29 NOVEMBER 1975, Page 4

Letters to the Editor

Research Department

From Sir Keith Joseph, MP Sir: Politicians need thick skins, and more often than not permit press comments to pass in silence: Otherwise we might rarely ever lay down our pens. But there are limits and implications. I could expect some quarters to react angrily to my reference to socialist slumdom, but why this should lead to epithets like "crass," "infelicitous" and "indiscreet" from The Spectator, and why they should regard it as "ill considered" to tell the resident correspondent in London of an American newspaper what he reads and hears me saying in articles, speeches and Conservative Party press releases week in and week out surely makes one wonder what is biting them.
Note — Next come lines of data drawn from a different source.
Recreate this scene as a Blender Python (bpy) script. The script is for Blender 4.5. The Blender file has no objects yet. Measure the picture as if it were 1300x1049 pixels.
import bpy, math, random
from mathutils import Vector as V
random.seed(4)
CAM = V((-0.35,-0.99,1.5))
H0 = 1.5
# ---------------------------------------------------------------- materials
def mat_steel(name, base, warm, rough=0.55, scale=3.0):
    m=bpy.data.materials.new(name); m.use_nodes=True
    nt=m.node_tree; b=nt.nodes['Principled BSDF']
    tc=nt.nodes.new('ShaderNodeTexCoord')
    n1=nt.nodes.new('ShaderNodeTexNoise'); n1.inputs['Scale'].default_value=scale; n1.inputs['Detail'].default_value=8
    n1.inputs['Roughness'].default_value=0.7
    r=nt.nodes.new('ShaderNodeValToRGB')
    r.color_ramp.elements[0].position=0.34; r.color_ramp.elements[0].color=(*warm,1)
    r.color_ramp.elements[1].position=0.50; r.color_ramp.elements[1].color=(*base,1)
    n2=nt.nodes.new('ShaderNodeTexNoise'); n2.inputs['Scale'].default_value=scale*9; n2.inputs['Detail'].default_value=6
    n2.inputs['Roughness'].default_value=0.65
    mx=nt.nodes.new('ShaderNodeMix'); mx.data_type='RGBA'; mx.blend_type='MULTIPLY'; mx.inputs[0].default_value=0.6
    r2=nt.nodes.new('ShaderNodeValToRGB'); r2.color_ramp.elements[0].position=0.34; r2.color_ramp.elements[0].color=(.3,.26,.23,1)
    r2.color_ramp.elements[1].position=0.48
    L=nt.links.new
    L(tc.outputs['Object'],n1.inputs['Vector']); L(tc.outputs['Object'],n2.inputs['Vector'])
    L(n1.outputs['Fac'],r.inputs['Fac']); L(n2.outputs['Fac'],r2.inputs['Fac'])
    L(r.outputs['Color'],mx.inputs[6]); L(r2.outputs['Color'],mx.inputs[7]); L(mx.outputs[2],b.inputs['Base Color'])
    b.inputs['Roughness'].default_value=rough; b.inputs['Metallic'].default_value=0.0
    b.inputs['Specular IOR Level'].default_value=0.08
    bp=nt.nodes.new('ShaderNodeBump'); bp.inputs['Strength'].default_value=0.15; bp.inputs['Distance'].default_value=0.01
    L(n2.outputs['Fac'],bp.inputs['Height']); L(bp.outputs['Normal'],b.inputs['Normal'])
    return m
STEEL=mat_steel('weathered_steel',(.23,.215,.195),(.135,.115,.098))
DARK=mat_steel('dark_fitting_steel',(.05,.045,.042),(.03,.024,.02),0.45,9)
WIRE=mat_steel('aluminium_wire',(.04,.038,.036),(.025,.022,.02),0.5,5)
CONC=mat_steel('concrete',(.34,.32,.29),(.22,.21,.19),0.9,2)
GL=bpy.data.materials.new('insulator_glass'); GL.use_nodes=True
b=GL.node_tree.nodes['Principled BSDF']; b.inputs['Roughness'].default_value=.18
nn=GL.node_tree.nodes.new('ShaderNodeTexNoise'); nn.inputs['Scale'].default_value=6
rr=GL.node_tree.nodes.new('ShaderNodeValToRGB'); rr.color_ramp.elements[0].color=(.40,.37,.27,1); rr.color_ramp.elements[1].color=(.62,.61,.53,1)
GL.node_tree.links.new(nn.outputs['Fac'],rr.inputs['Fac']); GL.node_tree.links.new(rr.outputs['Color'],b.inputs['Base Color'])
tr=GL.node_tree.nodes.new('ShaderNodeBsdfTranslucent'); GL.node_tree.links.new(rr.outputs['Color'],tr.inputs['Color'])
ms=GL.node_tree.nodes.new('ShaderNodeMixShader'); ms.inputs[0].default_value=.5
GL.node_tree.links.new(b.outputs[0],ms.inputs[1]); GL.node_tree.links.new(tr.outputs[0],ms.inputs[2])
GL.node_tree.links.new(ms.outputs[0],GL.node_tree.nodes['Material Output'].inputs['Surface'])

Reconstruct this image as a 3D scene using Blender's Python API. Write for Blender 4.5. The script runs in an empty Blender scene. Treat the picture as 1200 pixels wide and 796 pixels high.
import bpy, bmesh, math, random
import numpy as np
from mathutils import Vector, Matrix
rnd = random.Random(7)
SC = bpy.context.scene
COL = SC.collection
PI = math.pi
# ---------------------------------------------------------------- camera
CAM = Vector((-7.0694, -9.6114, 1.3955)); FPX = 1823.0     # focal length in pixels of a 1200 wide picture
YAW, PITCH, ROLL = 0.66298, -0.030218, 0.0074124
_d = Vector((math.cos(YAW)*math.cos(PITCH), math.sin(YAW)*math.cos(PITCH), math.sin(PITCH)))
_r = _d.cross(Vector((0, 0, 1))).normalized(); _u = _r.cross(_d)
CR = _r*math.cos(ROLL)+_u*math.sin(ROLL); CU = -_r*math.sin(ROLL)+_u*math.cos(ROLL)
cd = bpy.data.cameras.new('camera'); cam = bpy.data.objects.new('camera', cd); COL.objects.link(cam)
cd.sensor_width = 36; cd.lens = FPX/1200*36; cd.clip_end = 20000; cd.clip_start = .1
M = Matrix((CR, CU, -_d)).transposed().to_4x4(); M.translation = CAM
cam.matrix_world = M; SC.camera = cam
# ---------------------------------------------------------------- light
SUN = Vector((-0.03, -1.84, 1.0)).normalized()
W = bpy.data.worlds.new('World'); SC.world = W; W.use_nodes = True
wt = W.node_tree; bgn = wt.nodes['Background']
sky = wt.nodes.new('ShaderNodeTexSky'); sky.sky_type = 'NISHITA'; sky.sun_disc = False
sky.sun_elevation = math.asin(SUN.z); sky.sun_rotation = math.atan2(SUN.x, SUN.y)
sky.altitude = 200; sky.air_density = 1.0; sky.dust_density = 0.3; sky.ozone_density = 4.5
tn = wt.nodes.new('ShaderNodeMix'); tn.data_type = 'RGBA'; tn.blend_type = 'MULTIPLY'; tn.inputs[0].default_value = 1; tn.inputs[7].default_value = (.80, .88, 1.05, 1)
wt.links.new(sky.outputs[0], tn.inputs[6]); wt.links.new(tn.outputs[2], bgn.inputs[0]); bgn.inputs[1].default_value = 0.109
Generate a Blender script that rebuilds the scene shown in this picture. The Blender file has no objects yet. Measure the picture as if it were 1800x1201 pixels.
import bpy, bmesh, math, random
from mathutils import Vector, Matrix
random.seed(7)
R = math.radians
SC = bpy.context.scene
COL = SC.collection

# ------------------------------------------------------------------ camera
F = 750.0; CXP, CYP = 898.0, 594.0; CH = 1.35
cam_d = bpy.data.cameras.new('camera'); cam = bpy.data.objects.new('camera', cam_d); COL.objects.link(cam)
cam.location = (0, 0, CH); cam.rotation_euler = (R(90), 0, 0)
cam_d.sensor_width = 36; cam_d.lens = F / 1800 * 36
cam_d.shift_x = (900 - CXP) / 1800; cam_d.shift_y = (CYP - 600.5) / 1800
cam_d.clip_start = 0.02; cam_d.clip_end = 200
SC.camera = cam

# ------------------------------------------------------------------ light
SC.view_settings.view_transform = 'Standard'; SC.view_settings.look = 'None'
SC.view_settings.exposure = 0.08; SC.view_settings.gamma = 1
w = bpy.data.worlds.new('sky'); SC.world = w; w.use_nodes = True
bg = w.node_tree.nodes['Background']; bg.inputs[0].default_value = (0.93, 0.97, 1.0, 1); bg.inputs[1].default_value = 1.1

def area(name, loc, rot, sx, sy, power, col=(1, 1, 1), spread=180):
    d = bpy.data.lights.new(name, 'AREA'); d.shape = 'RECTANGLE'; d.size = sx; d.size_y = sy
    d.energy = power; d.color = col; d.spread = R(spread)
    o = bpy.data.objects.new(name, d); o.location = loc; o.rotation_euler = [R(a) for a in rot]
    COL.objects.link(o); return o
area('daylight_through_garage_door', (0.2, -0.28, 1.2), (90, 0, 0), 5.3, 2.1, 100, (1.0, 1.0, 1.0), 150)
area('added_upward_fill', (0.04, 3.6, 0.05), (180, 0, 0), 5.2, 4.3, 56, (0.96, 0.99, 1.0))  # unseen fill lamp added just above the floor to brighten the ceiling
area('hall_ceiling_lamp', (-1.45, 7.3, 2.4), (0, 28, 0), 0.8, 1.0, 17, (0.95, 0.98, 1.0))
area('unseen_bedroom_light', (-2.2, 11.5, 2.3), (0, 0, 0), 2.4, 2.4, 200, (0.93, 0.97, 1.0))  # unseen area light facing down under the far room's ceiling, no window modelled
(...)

If your writer, who will not even sign his name, considers it immoderate to speak of socialist slumdom — the declining vitality, the squalor and the lack of self-renewing capacity that socialist policies have brought upon us — then surely the onus of explanation lies on him.

But presumably your unsigned author has some ambitions to direct our Party's policy. Otherwise, why should he take it on himself to decree that the Centre for Policy Studies should be wound up and merged with the Conservative Research Department? My colleagues recognise that our Centre has quite a different function from the CRD: if they did not, I'm sure they would tell me to my face and not use an anonymous columnist as their mouthpiece.